Thursday abruptly became a big news day for fans of Bellevue, Wash.-based video game developer Bungie, which announced that it plans to cease development on its popular online shooter Destiny 2.
Eight hours after Bungie’s announcement, Bloomberg’s Jason Schreier released a piece that alleges Bungie plans “a significant number of layoffs” once Destiny 2 is brought to a close.
Bungie posted on its official blog Thursday morning that it will release its final content update for Destiny 2 on June 9, with plans by Bungie to “ensure that Destiny 2 remains playable” afterward.
In the blog post, Bungie said it had become clear that the Destiny franchise needs to move beyond Destiny 2, particularly after the 2024 expansion The Final Shape. It further noted that Bungie plans to turn towards “a new beginning.”
According to Schreier’s piece, however, Bungie allegedly has no firm plans in place to move on to its next major project, besides shifting more resources to support its recent release Marathon. While Marathon received a warmer reception than anticipated upon its release in March, Schreier’s piece states that Marathon still has not met sales expectations at Sony.
All this has happened in the wake of recent cost-cutting measures by Bungie’s parent company Sony, such as shutting down its subsidiary Bluepoint Games in March. As a result, there’s heavy speculation online that Bungie itself may be at risk of closure, or at least significant reorganization.
Bungie, founded in 1991, was originally known as the creator of the Halo franchise, which it developed for Microsoft before splitting off in 2007 to go independent. The studio launched the original Destiny in 2014.
Destiny 2, first released in 2017, is a massively-multiplayer online shooter set in the 28th century.
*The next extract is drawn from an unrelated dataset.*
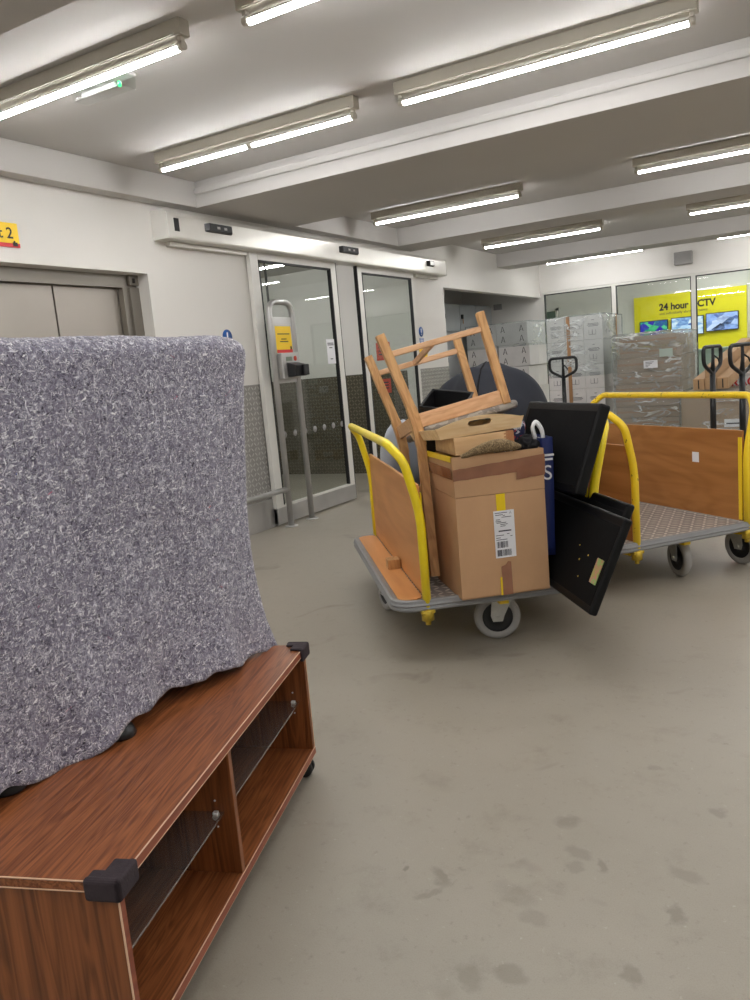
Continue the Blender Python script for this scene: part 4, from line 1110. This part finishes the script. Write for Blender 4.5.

Players take on the role of Guardians, empowered fighters who seek to defend what’s left of humanity from the hostile alien forces that have moved into Earth’s solar system. Further, the Guardians make up one side, and the aliens the other, of a cosmic proxy war between the forces of Light and Darkness. (Note: I am dramatically simplifying the storyline of a decade-long sci-fi epic.)
At its height, millions of people played Destiny 2 on a daily basis. The elevator pitch for Destiny as a series has traditionally been its unique blend of MMO mechanics with a team-based first-person shooter. Players could team up or go solo to fight computer-controlled aliens or compete with one another, all in search of improved weapons and armor so they could take on greater challenges.
It was one part Diablo, one part Halo, in a genre model that gaming fans often refer to as a “looter shooter.” Destiny didn’t invent the format, but it’s often credited with popularizing it, alongside other high-profile games like Borderlands.
When Destiny 2 was originally released, it was published by Activision Blizzard. Bungie subsequently broke ties with Activision Blizzard in early 2019 and opted to publish Destiny 2 by itself under a free-to-play model, which was an unprecedented move for a game the size of D2.
Off the back of Destiny 2’s subsequent success, Bungie remained independent until 2022, when it was purchased by Sony for $3.6 billion. This was the first of several moves made by Sony to adjust its creative output from award-winning single-player games (i.e. The Last of Us, God of War) to constantly-updated “games as a service,” a business plan that also saw the acquisition of Bellevue, Wash.-based Firewalk Studio and subsequent abrupt cancellation of its game Concord.
In 2024, Bungie released The Final Shape, the eighth full expansion for Destiny 2 and the ending of the series’s overall story arc. However, The Final Shape also seems to have inadvertently served as Destiny 2’s swan song.
While Bungie tried to continue D2’s story with further expansions such as 2025’s The Edge of Fate, independent population trackers such as SteamDB suggest that D2’s overall player numbers have dwindled since Final Shape’s launch.
D2 is still comfortably one of the top 20 online games in the current market, at least as far as can be determined from outside Bungie itself, but fans have complained since Final Shape about glitches, an emphasis on repetitive “grinding,” and newly aggressive monetization policies.